■ **DATA SUPPLIED**

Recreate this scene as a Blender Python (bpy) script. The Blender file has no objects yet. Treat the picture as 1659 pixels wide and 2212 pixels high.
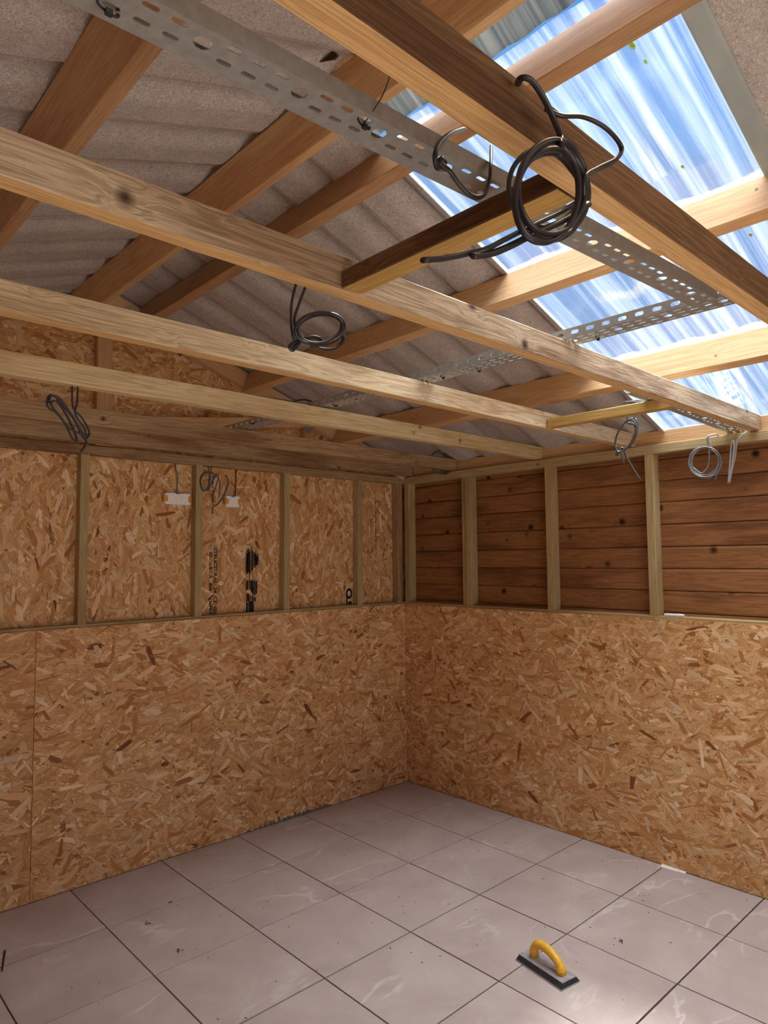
import bpy, math, random
import numpy as np
from mathutils import Vector, Matrix
R = random.Random(7)
C = bpy.context.scene.collection
SC = bpy.context.scene
# ------------------------------------------------------------------ camera
CAM = (-3.39837, -3.43261, 1.54098); YAW, PIT, ROL, F = 0.820229, 0.06778, -0.0094085, 1470.68
PW, PH = 1659, 2212
fw = Vector((math.cos(PIT)*math.cos(YAW), math.cos(PIT)*math.sin(YAW), math.sin(PIT)))
r0 = Vector((math.sin(YAW), -math.cos(YAW), 0)); u0 = r0.cross(fw)
rt = math.cos(ROL)*r0 + math.sin(ROL)*u0; up = -math.sin(ROL)*r0 + math.cos(ROL)*u0
cd = bpy.data.cameras.new('camera'); cam = bpy.data.objects.new('camera', cd); C.objects.link(cam)
m = Matrix((rt, up, -fw)).transposed().to_4x4(); m.translation = Vector(CAM); cam.matrix_world = m
cd.sensor_fit = 'VERTICAL'; cd.sensor_height = 36.0; cd.lens = F/PH*36.0
cd.clip_start = 0.05; cd.clip_end = 200
SC.camera = cam
def at(axis, val, u, v):            # point of the plane axis=val seen at pixel u, v of the photograph
    d = rt*((u-PW/2)/F) - up*((v-PH/2)/F) + fw
    t = (val-CAM[axis])/d[axis]
    return Vector(CAM)+d*t
# ------------------------------------------------------------------ view, world, lights
SC.view_settings.view_transform = 'Standard'; SC.view_settings.look = 'None'
SC.view_settings.exposure = 0.0; SC.view_settings.gamma = 1.0; SC.view_settings.use_curve_mapping = False
SC.cycles.max_bounces = 10; SC.cycles.diffuse_bounces = 6; SC.cycles.transparent_max_bounces = 12
SC.cycles.sample_clamp_indirect = 6.0
SC.cycles.use_denoising = True
def lin(c):
    return tuple(((x/255)/12.92 if x/255 <= .04045 else ((x/255+.055)/1.055)**2.4) for x in c)+(1.0,)
def nt(tree, typ, **kw):
    n = tree.nodes.new(typ)
    for k, v in kw.items():
        if k.startswith('i_'):
            n.inputs[k[2:].replace('_', ' ')].default_value = v
        else: setattr(n, k, v)
    return n
w = bpy.data.worlds.new('sky'); SC.world = w; w.use_nodes = True; T = w.node_tree; T.nodes.clear()
tc = nt(T, 'ShaderNodeTexCoord'); mp = nt(T, 'ShaderNodeMapping'); mp.inputs['Scale'].default_value = (1.1, 1.1, 2.2)
nz = nt(T, 'ShaderNodeTexNoise', i_Scale=2.2, i_Detail=6.0, i_Roughness=.55)
rm = nt(T, 'ShaderNodeValToRGB'); e = rm.color_ramp.elements
e[0].position = .0; e[0].color = lin((96, 158, 228)); e[1].position = 1.0; e[1].color = lin((236, 244, 250))
ee = rm.color_ramp.elements.new(.45); ee.color = lin((128, 180, 234))
ee = rm.color_ramp.elements.new(.68); ee.color = lin((196, 220, 244))
sp = nt(T, 'ShaderNodeSeparateXYZ')
# clouds thicken towards +y and the horizon
dt = nt(T, 'ShaderNodeVectorMath', operation='DOT_PRODUCT'); dt.inputs[1].default_value = (-.35, .85, -.75)
a1 = nt(T, 'ShaderNodeMath', operation='MULTIPLY_ADD'); a1.inputs[1].default_value = .95; a1.inputs[2].default_value = .50
a2 = nt(T, 'ShaderNodeMath', operation='MULTIPLY_ADD'); a2.inputs[1].default_value = 1.1; 
bg = nt(T, 'ShaderNodeBackground'); bg.inputs['Strength'].default_value = 1.0
wo = nt(T, 'ShaderNodeOutputWorld')
L = T.links.new
L(tc.outputs['Generated'], mp.inputs['Vector']); L(mp.outputs[0], nz.inputs['Vector'])
L(tc.outputs['Generated'], dt.inputs[0]); L(dt.outputs['Value'], a1.inputs[0])
sb = nt(T, 'ShaderNodeMath', operation='SUBTRACT'); sb.inputs[1].default_value = .5
L(nz.outputs['Fac'], sb.inputs[0]); L(sb.outputs[0], a2.inputs[0]); L(a1.outputs[0], a2.inputs[2])
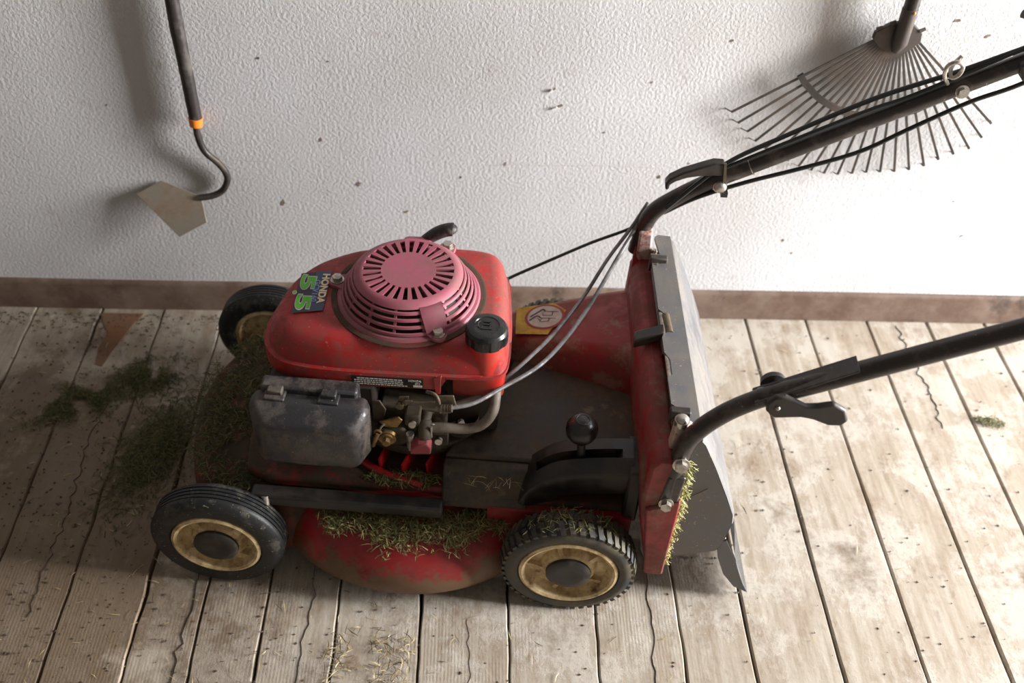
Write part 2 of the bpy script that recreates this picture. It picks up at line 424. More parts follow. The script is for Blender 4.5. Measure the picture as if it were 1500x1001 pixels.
# ------------------------------------------------------------------ the room
def room():
    bm = bmesh.new(); box(-3.2, 3.8, 0, .15, -.05, 2.6)(bm)
    wall = obj('wall_back', bm, M['wall'], smooth=False); tag(wall, kind='structure')
    # chips, nail holes and flakes in the plaster
    rnd = random.Random(3)
    spots = [(.149, .481, .010, 0), (.137, .513, .006, 0), (-.353, .555, .007, 1), (-.265, .401, .008, 1), (-.205, .309, .014, 1), (-.346, .264, .012, 1),
             (.421, .609, .007, 1), (-.24, .552, .005, 1), (.30, .53, .006, 1), (-.62, .46, .005, 1), (.60, .20, .008, 1), (.625, .17, .006, 1),
             (.84, .63, .010, 1), (.93, .60, .012, 1), (.945, .22, .007, 1), (.06, .36, .007, 1), (-.02, .33, .006, 1), (.23, .43, .006, 1), (.34, .34, .009, 1),
             (.39, .37, .006, 1), (-.12, .25, .008, 1), (1.14, .13, .018, 1), (.90, .30, .005, 1), (.78, .655, .010, 1)]
    for x, z, s, k in spots:
        bm = bmesh.new(); n = 9; a = rnd.uniform(-.6, .6) + .7
        ring = []
        for i in range(n):
            t = 2*math.pi*i/n; u = math.cos(t)*s*.62*rnd.uniform(.5, 1.1); v = math.sin(t)*s*.30*rnd.uniform(.5, 1.3)
            ring.append((x+u*math.cos(a)-v*math.sin(a), -.0006, z+u*math.sin(a)+v*math.cos(a)))
        prism(ring, (0, .004, 0))(bm)
        obj('plaster_chip', bm, M['chip'], wall, smooth=False)
        if k == 0:
            bm = bmesh.new(); prism([(p[0]-s*.9, -.004, p[2]-s*.5) for p in ring[:6]], (0, .006, 0))(bm)
            obj('plaster_flake', bm, M['flake'], wall, smooth=False)
    bm = bmesh.new()
    pts = [(x, -.0004, .357+.004*math.sin(x*7)+rnd.uniform(-.0012, .0012)) for x in [i*.03-1.2 for i in range(84)]]
    for a, b in zip(pts, pts[1:]):
        if noise.noise((a[0]*3, 0, 0)) > .12:
            prism([a, b, (b[0], b[1], b[2]-.0006), (a[0], a[1], a[2]-.0006)], (0, .003, 0))(bm)
    obj('wallpaper_seam', bm, M['seam'], wall, smooth=False)

    bm = bmesh.new()
    n = 120
    prof = [(.004, 0), (-.008, 0), (-.008, .062), (-.0065, .068), (-.004, .071), (.004, .071)]
    rings = []
    for i in range(n+1):
        x = -3.2+6.96*i/n; w = .002*noise.noise((x*2.3, 0, 5))
        rings.append([(x, y+w*.6, z+(w if z > .03 else 0)) for y, z in prof])
    grid(bm, rings, True, True, True)
    tag(obj('baseboard_back', bm, M['skirting'], angle=30), kind='structure')

    # right wall with the doorway the daylight comes through
    bm = bmesh.new()
    for a in ((3.8, 3.95, -3.0, -1.37, -.05, 2.6), (3.8, 3.95, -.53, .15, -.05, 2.6), (3.8, 3.95, -1.37, -.53, 2.36, 2.6)): box(*a)(bm)
    tag(obj('wall_right', bm, M['wall'], smooth=False), kind='structure')
    bm = bmesh.new()
    for a in ((3.77, 3.8, -1.44, -1.37, 0, 2.43), (3.77, 3.8, -.53, -.46, 0, 2.43), (3.77, 3.8, -1.37, -.53, 2.36, 2.43)): box(*a)(bm)
    tag(obj('trim_1', bm, M['skirting'], smooth=False), kind='structure')

    # floor: dark base and separate boards
    bm = bmesh.new(); box(-3.2, 3.8, -3.0, 0.0, -.06, -.022)(bm)
    floor = obj('floor', bm, M['subfloor'], smooth=False); tag(floor, kind='structure')
    edges = [.821, .693, .567, .435, .330, .201, .067, -.068, -.195, -.306, -.40, -.494, -.612, -.735, -.862, -.985]
    while edges[0] < 3.65: edges.insert(0, edges[0]+rnd.uniform(.115, .132))
    while edges[-1] > -3.1: edges.append(edges[-1]-rnd.uniform(.112, .13))
    ny = 110
    ys = [-.004-2.99*i/ny for i in range(ny+1)]
    def edge_pts(i):
        x = edges[i]; straight = x > .40
        out = []
        for y in ys:
            w = .0012*noise.noise((x*31, y*4, 1)) + (.0008 if straight else .0030)*noise.noise((x*17, y*22, 2))
            g = (.0019 if straight else .0011) + .0016*max(0, noise.noise((x*13, y*7, 3)))*(1 if straight else 1.6)
            out.append((x+w, g))
        return out
    E_ = [edge_pts(i) for i in range(len(edges))]
    for i in range(len(edges)-1):
        rt, lf = E_[i], E_[i+1]
        dz = rnd.uniform(-.0012, .0004)
        rings = []
        for k, y in enumerate(ys):
            x0 = lf[k][0]+lf[k][1]; x1 = rt[k][0]-rt[k][1]
            rings.append([(x0, y, -.02), (x0, y, dz-.0025), (x0+.002, y, dz), (x1-.002, y, dz), (x1, y, dz-.0025), (x1, y, -.02)])
        bm = bmesh.new(); grid(bm, rings, False, True, True)
        obj('plank', bm, M['plank'], floor, angle=50)
    # splits inside the boards
    for (x, y0, y1, amp) in ((.372, -.05, -.30, .012), (.885, -.02, -.30, .020), (.29, -.55, -1.0, .010), (-.24, -.60, -1.0, .012),
                             (.005, -.70, -.86, .008), (-.42, -.55, -1.1, .014), (-.56, -.10, -.45, .022), (-.66, -.25, -.70, .016)):
        bm = bmesh.new(); n = 40; P = []
        for k in range(n+1):
            t = k/n; y = y0+(y1-y0)*t
            P.append((x+amp*1.3*noise.noise((x*9, y*7, 4))+amp*.7*noise.noise((x*9, y*60, 6)), y, (.0002+.0008*max(0, noise.noise((x*5, y*26, 8))))*math.sin(math.pi*t)**.4))
        for a, b in zip(P, P[1:]):
            prism([(a[0]-a[2], a[1], .0006), (a[0]+a[2], a[1], .0006), (b[0]+b[2], b[1], .0006), (b[0]-b[2], b[1], .0006)], (0, 0, -.003))(bm)
        obj('split', bm, M['subfloor'], floor, smooth=False)
    bm = bmesh.new()
    prism([(-.733, -.022, .0007), (-.65, -.022, .0007), (-.662, -.05, .0007), (-.672, -.085, .0007), (-.684, -.125, .0007), (-.692, -.17, .0007), (-.706, -.165, .0007), (-.712, -.12, .0007), (-.704, -.08, .0007), (-.722, -.05, .0007)], (0, 0, -.003))(bm)
    obj('bare_patch', bm, M['barewood'], floor, smooth=False)
    return floor
room()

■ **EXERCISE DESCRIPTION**
Find the lines that include the string "this", then copy each of them.

■ **SOLUTION**
Recreate this scene as a Blender Python (bpy) script. The Blender file has no objects yet. Treat the picture as 1659 pixels wide and 2212 pixels high.
Write part 2 of the bpy script that recreates this picture. It picks up at line 424. More parts follow. The script is for Blender 4.5. Measure the picture as if it were 1500x1001 pixels.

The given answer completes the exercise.